MONTÉLIMAR COULEUR LAVANDE; Bu festival ise ziyaretçilerine lavantayı tanıma ve üreticilerle konuşma imkanı sunmaktadır. Ayrıca yerel zanaatkarların bahçe düzenlemeleri, dekorasyonları, çatal bıçak takımları ve lavanta desenli masa örtüleri ve yatak çarşafları da görülebilir. 

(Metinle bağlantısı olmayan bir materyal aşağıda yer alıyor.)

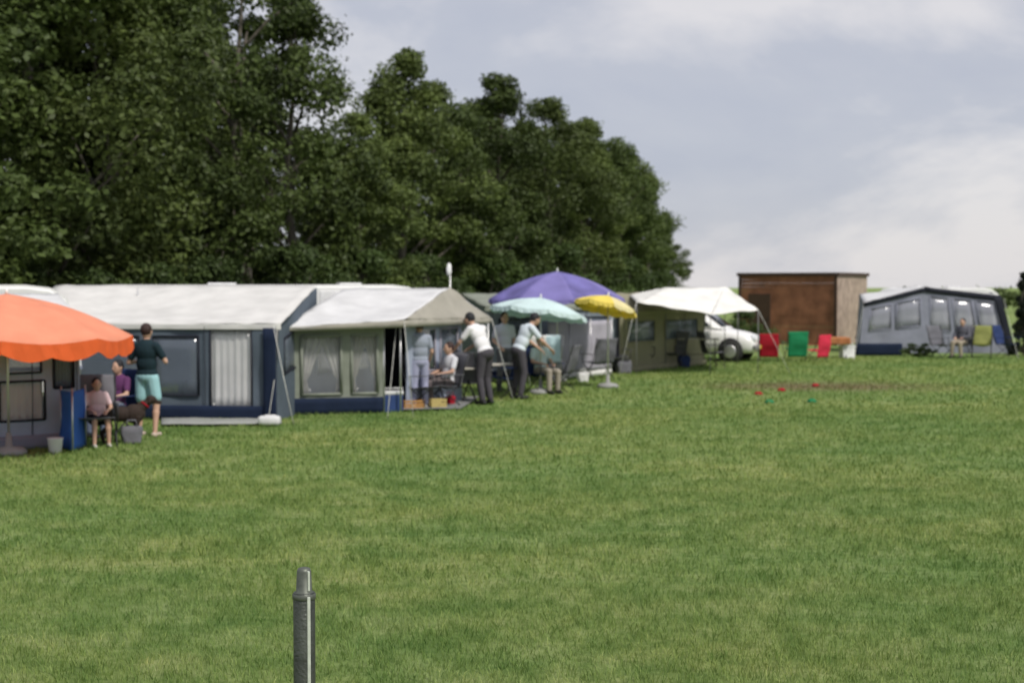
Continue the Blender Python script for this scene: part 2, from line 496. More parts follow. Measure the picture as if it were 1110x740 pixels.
def leaves_mesh(name, centres, radii, per, size, m, tone, seed, flat=0.75):
    rg = np.random.default_rng(seed)
    n_ = len(centres) * per
    ci = np.repeat(np.arange(len(centres)), per)
    d = rg.normal(size=(n_, 3)); d /= np.linalg.norm(d, axis=1)[:, None]
    rad = rg.uniform(0.25, 1.0, n_) ** 0.45
    rr_ = radii[ci] * rad
    bumpy = 1 + 0.28 * np.sin(d[:, 0] * 5 + ci) * np.sin(d[:, 1] * 6 + ci * 2) + 0.15 * np.sin(d[:, 2] * 9 + ci)
    p = centres[ci] + d * (rr_ * bumpy)[:, None] * np.array([1, 1, flat])
    nrm = d * 0.6 + rg.normal(size=(n_, 3)) * 0.55 + np.array([0, 0, 0.35])
    nrm /= np.linalg.norm(nrm, axis=1)[:, None]
    ref = rg.normal(size=(n_, 3))
    a = np.cross(nrm, ref); a /= np.linalg.norm(a, axis=1)[:, None]
    b_ = np.cross(nrm, a)
    s = (size * rg.uniform(0.6, 1.4, n_))[:, None]
    co = np.stack([p - a * s * .5, p + b_ * s * .32, p + a * s * .5, p - b_ * s * .32], 1).astype(np.float32)
    me = bpy.data.meshes.new(name)
    me.vertices.add(n_ * 4); me.vertices.foreach_set('co', co.ravel())
    me.loops.add(n_ * 4); me.loops.foreach_set('vertex_index', np.arange(n_ * 4, dtype=np.int32))
    me.polygons.add(n_); me.polygons.foreach_set('loop_start', (np.arange(n_) * 4).astype(np.int32))
    me.polygons.foreach_set('loop_total', np.full(n_, 4, np.int32))
    me.update(); me.validate()
    at2 = me.attributes.new('rnd', 'FLOAT', 'FACE')
    v = np.clip(tone[ci] * 0.6 + rg.uniform(0, 0.4, n_), 0, 1)
    at2.data.foreach_set('value', v.astype(np.float32))
    me.materials.append(m)
    return me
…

Gelelim lavantanın faydalarına

Lavanta Ortaçağ’dan günümüze şifalı bir bitki olma özelliğini sürdürmektedir. Lavantadan elde edilen ürünler arasında ise; cilt bakımı, saç bakımı, kişisel bakım, makyaj, deodorant ve parfüm, doğal temizlik ürünleri sayılabileceği gibi yenilir ve içilir ürünler de mevcuttur.  Lavantanın birçok faydası vardır; göz alerjilerini rahatlatmakta, yağı böcek ısırıklarına iyi gelmekte, migren ve astım tedavisinde kullanılmakta, kokusu sakinleştirmekte ve yatıştırmakta, egzama, yanık ve sedefi tedavi etmekte, mide bulantısını ve kusmayı engellemekte, romatizma şikayetlerini hafifletmekte, karaciğerin düzenli çalışmasını sağlamakta ve saçlara güç vermektedir. Lavanta uzun tarihi boyunca insanlığa şifa vermiştir. Fransız Rivierası ise bu kıymetli bitkinin yetiştiği bir merkez olmasından dolayı, tarlaların sunduğu eşsiz manzara ve kokular ile merak uyandırmakta ve doğayla iç içe keyifli bir deneyim imkanı sunmaktadır.